Despite its good standing with the public, the organization's future and status have been in question for much of the past three years, since the government launched a review of public service broadcasting began in 2007. 
 
RTHK has come under fire for being old-fashioned and so entrenched in its ways that it might be impossible to reform. Pro-Beijing critics asked why RTHK should be a government department and be state-funded, but not act like a pure propaganda unit. Meanwhile a series of petty scandals concerning personnel and expenses gave the organization's enemies still more ammunition.
 
The territory's chief executive Donald Tsang at one stage publicly mooted the idea of setting up another public broadcaster that would take over many of RTHK's duties but would not be run by civil servants.
 
Now it seems not only that RTHK will survive, but also that its editorial independence from government will be preserved and protected. Lau and Franklin Wong, the editor-in-chief of RTHK, emphasized that editorial freedom will remain the priority for the new RTHK.
 
The government's chief secretary for administration will issue a charter outlining the relationship between the government and the new RTHK. A board of advisors, to be appointed by Tsang, will consult on corporate governance, programming direction, transparency and accountability of the broadcaster, but the board will not interfere with its day-to-day operation, Wong said.

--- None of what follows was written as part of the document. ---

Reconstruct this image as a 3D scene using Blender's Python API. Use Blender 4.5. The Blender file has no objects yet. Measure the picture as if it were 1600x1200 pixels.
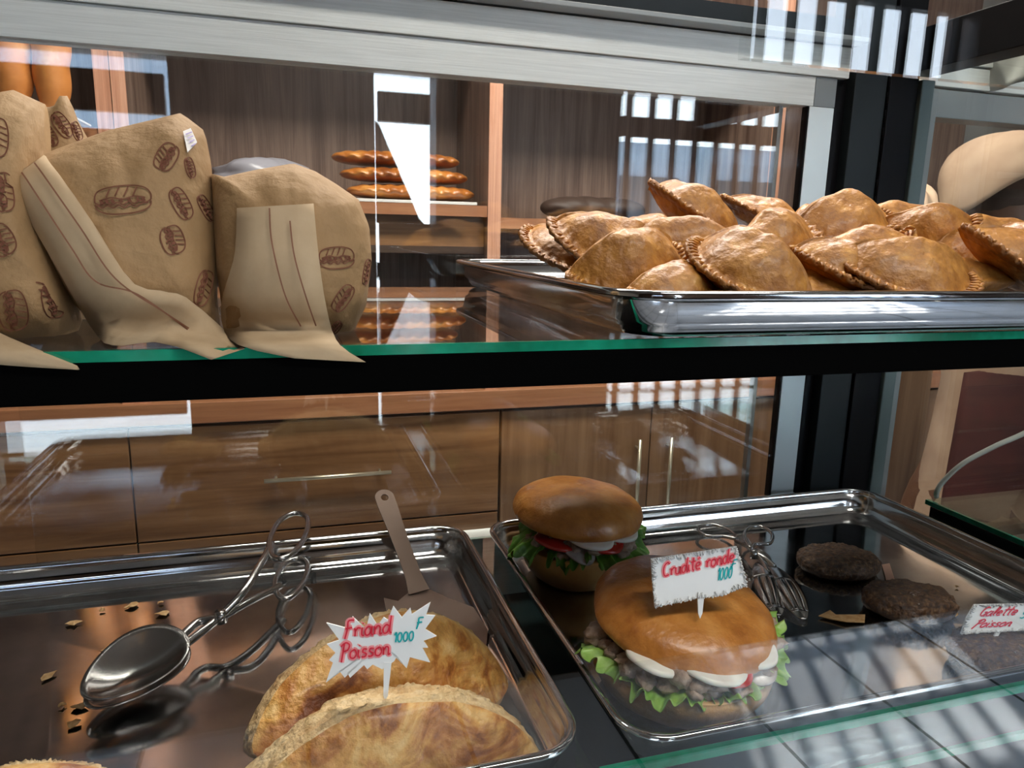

"Many of us would want to see RTHK continue to take on the role of public service broadcaster, and provide better services with higher standards of operation. The way forward points exactly to this destination," chief executive Tsang said
 
The government said it will provide sufficient financial, staffing and spectrum resources to RTHK and that it will recruit civil servants to fill vacancies. The organization's 300 existing contract staff will have to go through the civil service recruitment process.
 
A Community Broadcasting Involvement Fund will be set up under RTHK to provide financial support for community groups to participate in broadcasting and content production, in order to provide a platform for community participation in broadcasting by non-governmental organizations.
 
According to a recent government survey, 60% of Hong Kong respondents considered that RTHK should remain as it is or be strengthened, while only 20% supported the establishment of a replacement organization.
 
A two-month public consultation will be launched soon, and a consultation paper will be submitted to the Legislative Council on October 5.